ECE Ph.D. student Marc Higginson-Rollins has received the Outstanding Student Paper Award, given by the American Geophysical Union (AGU).
Marc Higginson-Rollins has received the Outstanding Student Paper Award, given by the American Geophysical Union (AGU) to a very small fraction of student presenters from the AGU’s recent annual meeting. He will be presented with the award at AGU’s Fall 2018 meeting to be held December 10-14 in Washington, D.C.
Higginson-Rollins is a Ph.D. student in the Georgia Tech School of Electrical and Computer Engineering (ECE) and works in the Low Frequency Radio Group. He is advised by ECE Assistant Professor Morris B. Cohen.
The award is based on Higginson-Rollins’ presentation entitled “LF/MF Propagation Modeling for D-Region Ionospheric Remote Sensing." His work focuses on remotely sensing the D-region of the ionosphere, 60-90 km altitude, that is too high for balloons and too low for satellites, making it difficult to measure and characterize. At the same time, the D-region affects communication, navigation, and satellite signals, so being able to track it is of critical importance to a number of applications.
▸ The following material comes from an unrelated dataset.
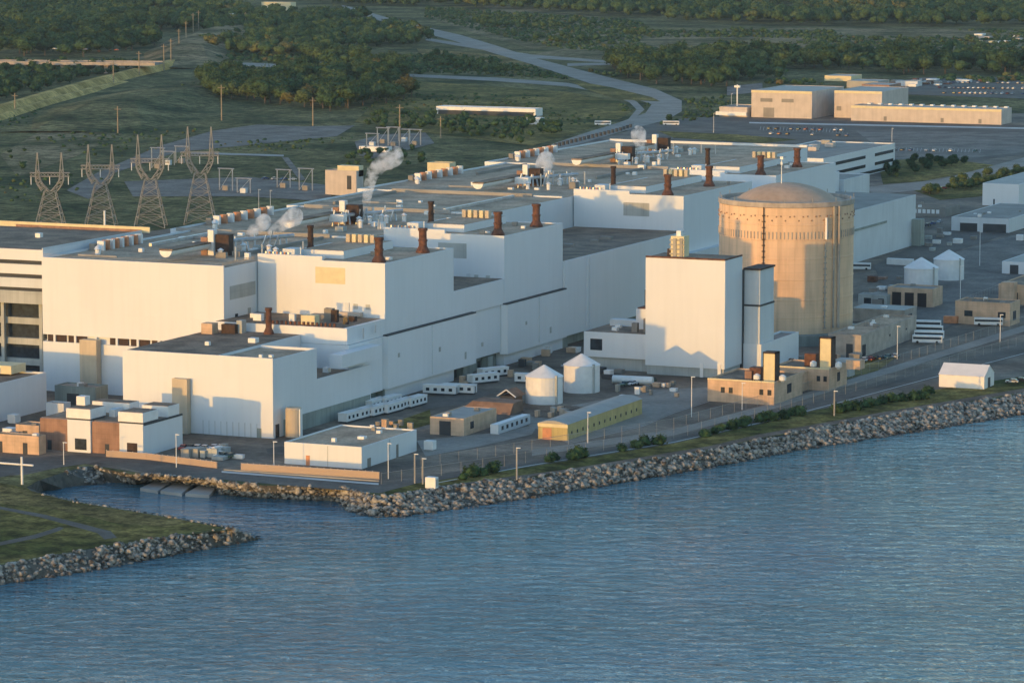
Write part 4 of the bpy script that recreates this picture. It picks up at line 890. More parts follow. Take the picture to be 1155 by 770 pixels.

Higginson-Rollins’ work focuses on the use of an extensive set of beacons at 300 kHz called NDGPS, nominally for navigation, but he has a serendipitous purpose in scientific remote sensing of the D-region. Utilizing measurements taken across the country in Low Frequency Radio Group receiver field sites, combined with theoretical simulations of LF radio propagation and plasma reflections, Higginson-Rollins’ work will open a new method for ionospheric characterization that will be the basis for his dissertation. He is also a current recipient of the NSF Graduate Research Fellowship, and this work falls under Dr. Cohen's recent NSF CAREER award.